The Bosnian Muslims: Denial of a Nation

The Bosnian Muslims: Denial of a Nation

The Bosnian Muslims: Denial of a Nation

The Bosnian Muslims: Denial of a Nation


Here, Francine Friedman provides a comprehensive portrait of the Bosnian Muslims as a people and as a nation. She traces their history and shows how their mixed secular and religious identity has shaped the conflict in the former Yugoslavia.


The entity we once knew as Yugoslavia has exploded into a number of as yet territorially undefined landscapes. Yugoslavia's fascinating mixture of domestic unity for foreign policy purposes paired with internal instability because of the centrifugal forces engendered by national particularism have kept academicians and international decisionmakers alike interested in that country's fate. Undoubtedly, its new visage in the post-Cold War era will rivet international attention for a long time to come.

The unique Yugoslav domestic and international relations before its breakup were frequently described by a characterization attributed to Sir Fitzroy McClean, who came to know Yugoslavia well during his World War II sojourn there. The quip went that Yugoslavia possessed seven neighbors, six republics, five nations, four languages, three religions, two alphabets, and only one Yugoslav -- Tito. Later the remark no longer applied, not only because the "only real Yugoslav" died in 1980 but also because a new nation was recognized -- the Bosnian Muslims.

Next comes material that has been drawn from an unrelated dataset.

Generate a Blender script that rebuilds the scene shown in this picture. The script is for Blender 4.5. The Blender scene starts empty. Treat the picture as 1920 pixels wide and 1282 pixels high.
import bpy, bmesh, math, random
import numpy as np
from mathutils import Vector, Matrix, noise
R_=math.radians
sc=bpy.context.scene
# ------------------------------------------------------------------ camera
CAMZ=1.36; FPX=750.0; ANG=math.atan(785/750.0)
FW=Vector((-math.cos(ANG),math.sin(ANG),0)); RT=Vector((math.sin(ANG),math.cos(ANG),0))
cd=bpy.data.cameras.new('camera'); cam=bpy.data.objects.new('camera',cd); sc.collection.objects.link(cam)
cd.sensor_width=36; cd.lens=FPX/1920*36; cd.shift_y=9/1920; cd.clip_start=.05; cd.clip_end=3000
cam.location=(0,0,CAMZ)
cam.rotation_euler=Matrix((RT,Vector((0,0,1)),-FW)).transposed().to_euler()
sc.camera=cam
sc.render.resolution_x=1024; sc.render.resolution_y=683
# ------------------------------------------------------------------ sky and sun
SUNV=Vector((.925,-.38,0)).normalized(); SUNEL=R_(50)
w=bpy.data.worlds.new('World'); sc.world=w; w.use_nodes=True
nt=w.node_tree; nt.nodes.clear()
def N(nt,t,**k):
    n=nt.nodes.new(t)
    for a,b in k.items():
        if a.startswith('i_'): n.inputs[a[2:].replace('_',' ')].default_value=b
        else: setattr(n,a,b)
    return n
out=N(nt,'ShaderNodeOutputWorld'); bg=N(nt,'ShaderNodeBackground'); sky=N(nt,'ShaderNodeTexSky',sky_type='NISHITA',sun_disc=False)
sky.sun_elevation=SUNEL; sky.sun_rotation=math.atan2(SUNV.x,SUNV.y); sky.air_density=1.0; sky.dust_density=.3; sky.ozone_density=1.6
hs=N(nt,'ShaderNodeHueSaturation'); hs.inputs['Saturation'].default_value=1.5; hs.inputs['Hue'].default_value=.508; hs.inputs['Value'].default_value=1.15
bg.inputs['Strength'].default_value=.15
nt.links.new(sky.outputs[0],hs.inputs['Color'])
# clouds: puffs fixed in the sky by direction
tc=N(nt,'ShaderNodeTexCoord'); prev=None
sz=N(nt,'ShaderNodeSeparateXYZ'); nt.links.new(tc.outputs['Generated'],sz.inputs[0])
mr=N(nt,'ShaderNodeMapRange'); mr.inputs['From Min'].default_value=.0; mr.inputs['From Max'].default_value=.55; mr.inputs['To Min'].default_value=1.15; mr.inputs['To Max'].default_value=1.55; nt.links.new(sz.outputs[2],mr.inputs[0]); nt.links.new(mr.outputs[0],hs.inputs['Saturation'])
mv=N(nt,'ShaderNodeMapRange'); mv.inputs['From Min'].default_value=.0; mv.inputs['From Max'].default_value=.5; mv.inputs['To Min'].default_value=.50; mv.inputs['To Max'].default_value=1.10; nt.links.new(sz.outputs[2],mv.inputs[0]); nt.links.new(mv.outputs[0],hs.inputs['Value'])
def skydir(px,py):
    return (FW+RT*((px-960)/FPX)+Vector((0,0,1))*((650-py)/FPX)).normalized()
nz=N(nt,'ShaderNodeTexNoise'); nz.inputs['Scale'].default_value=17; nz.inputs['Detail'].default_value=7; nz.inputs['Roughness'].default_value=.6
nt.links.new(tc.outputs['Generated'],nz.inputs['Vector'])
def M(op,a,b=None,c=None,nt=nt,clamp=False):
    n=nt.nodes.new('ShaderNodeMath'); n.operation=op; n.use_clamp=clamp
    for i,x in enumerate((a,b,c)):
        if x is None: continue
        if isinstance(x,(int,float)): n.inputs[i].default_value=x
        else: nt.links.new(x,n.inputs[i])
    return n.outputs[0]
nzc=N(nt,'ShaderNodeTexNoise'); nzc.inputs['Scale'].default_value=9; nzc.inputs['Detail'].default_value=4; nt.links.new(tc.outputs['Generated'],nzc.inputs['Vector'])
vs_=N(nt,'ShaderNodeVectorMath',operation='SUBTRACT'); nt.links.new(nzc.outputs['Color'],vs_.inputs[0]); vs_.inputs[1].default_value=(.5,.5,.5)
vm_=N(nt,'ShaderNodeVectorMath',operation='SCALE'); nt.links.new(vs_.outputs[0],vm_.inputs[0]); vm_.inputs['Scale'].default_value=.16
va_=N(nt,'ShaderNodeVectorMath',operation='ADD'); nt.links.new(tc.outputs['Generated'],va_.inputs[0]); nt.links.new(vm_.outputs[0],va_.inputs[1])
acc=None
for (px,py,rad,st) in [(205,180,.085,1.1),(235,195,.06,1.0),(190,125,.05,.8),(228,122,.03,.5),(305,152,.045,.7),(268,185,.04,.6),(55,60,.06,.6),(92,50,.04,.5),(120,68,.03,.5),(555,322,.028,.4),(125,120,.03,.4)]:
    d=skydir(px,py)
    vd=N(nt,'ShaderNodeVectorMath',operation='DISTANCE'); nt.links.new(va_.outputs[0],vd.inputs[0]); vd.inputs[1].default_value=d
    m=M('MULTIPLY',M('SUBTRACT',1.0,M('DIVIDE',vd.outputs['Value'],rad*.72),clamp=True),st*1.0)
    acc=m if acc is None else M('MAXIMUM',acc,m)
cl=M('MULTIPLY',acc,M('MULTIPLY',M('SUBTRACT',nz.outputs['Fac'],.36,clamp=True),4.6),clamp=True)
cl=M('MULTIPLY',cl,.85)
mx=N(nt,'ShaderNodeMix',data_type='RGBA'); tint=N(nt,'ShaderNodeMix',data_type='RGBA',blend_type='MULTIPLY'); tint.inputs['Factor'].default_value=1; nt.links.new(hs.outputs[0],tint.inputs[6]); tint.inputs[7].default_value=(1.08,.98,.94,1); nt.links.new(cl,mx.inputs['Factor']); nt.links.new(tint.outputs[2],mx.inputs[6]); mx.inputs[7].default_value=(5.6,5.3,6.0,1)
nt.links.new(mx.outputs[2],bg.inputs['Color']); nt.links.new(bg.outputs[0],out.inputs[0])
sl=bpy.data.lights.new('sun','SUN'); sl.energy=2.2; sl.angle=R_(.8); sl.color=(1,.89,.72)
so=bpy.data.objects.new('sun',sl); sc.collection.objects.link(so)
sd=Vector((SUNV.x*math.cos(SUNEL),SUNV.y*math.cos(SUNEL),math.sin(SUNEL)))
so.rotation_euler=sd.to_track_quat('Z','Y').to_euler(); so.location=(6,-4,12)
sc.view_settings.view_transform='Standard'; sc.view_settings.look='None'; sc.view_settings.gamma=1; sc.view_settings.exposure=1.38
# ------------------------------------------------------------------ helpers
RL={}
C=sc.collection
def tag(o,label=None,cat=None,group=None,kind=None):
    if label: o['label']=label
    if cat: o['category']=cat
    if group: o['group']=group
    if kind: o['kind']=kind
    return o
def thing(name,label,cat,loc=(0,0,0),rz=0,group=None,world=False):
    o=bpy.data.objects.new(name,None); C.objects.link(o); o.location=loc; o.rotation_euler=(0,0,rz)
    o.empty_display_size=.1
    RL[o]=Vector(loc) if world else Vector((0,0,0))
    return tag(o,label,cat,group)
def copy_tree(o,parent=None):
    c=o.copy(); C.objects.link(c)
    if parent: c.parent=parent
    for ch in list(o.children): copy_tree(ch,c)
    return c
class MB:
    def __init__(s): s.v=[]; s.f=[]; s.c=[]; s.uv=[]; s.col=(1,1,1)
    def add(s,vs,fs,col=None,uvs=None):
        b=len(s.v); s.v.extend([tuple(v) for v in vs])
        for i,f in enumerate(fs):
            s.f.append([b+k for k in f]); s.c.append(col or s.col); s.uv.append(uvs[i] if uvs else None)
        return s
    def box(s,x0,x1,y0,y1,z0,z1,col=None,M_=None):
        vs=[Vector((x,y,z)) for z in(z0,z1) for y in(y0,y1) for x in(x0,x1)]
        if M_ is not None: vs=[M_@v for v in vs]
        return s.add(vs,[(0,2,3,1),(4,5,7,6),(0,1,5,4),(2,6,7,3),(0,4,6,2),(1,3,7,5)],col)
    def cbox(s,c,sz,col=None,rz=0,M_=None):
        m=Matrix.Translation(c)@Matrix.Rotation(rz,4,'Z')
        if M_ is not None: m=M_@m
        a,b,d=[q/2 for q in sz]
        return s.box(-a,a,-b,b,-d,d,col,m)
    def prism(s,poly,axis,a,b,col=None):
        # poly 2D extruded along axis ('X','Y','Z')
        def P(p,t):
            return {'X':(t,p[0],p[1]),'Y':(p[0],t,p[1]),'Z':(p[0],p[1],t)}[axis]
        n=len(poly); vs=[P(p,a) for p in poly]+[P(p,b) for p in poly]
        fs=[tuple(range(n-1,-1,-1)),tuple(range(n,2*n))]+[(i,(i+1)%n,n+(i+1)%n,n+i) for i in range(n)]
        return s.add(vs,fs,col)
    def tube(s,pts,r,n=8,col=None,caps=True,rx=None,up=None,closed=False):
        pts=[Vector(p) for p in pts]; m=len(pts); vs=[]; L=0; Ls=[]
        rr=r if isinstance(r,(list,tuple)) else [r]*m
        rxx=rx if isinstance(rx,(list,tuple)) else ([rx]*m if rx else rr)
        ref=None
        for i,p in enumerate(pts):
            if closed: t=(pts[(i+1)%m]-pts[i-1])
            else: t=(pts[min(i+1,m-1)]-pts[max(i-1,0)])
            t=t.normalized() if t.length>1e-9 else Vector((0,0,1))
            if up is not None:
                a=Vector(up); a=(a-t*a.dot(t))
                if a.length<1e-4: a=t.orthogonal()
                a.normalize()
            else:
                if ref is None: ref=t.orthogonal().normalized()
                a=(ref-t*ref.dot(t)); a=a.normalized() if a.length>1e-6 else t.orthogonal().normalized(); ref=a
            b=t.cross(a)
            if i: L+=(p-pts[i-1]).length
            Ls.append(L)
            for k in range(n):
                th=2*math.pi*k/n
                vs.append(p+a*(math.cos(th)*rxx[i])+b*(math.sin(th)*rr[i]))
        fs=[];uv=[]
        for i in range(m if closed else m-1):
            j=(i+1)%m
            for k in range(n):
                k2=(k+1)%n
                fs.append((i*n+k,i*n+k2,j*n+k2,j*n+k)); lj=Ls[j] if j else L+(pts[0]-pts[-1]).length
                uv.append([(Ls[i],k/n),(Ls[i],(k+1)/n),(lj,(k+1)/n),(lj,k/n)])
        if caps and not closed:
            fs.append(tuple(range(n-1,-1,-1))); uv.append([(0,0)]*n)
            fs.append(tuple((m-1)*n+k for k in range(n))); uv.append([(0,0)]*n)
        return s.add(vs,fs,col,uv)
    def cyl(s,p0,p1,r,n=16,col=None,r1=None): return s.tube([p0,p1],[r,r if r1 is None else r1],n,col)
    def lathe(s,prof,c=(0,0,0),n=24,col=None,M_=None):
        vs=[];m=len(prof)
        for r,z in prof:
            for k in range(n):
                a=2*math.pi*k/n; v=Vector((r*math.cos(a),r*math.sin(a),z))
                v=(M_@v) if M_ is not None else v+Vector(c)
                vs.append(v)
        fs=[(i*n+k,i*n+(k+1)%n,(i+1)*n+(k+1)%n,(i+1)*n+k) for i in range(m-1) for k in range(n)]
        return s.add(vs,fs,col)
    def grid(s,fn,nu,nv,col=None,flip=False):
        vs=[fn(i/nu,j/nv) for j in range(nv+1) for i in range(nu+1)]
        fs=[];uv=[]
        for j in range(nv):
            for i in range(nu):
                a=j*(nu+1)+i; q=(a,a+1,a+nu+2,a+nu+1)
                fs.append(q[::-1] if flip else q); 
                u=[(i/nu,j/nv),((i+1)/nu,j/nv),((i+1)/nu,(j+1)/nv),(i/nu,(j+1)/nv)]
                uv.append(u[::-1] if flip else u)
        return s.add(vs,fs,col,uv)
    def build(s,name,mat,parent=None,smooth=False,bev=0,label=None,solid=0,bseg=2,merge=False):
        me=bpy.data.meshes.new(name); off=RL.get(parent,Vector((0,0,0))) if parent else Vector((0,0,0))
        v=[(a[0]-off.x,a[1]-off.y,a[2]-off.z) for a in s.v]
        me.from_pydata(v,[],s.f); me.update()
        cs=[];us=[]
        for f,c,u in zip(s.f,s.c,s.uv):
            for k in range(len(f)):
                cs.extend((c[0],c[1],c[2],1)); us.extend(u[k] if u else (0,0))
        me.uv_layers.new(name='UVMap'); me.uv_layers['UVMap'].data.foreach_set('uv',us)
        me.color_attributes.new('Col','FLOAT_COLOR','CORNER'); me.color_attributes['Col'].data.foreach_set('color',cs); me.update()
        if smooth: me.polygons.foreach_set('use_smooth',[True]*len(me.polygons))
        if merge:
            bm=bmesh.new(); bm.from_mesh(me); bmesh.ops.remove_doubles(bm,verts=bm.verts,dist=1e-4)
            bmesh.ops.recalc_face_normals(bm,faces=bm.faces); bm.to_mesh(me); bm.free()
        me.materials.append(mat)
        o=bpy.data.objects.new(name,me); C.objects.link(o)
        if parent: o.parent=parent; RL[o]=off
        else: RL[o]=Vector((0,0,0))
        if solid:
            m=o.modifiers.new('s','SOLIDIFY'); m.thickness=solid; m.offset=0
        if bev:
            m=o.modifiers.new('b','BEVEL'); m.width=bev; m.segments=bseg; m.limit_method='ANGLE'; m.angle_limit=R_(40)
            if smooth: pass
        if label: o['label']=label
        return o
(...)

This book traces the origins of the Bosnian Muslims, following their maturation from relative international obscurity to important political actor in Yugoslavia to contemporary victim of ethnic cleansing. The introduction presents the problem of the Bosnian Muslims and provides a broad overview of conceptual concerns in the study of ethnicity while introducing the definitions and conceptual tools this volume employs. Chapters 1 through 8 examine the political and social development of this group from the Middle Ages to the present, chronicling both domestic and international influences that may have produced their precarious contemporary position. The final chapter reflects on the odyssey of the Bosnian Muslims as an illustration of the fact that we would be wise to view international affairs not merely from the conventional perspective whereby events are interpreted and decisions are made solely in the context of clashing governmental interests. Instead, we should also view certain international events as consequences of the search for ethnic identity.

I first undertook the research for this book many years ago, believing scholars of the Balkans had for the most part overlooked an interesting and increasingly significant group within Yugoslavia. Resources on this subject were surprisingly few and, with some notable exceptions, not overly scholarly or analytical. I had hoped that my research would fill a small gap in the literature on the Yugoslav peoples.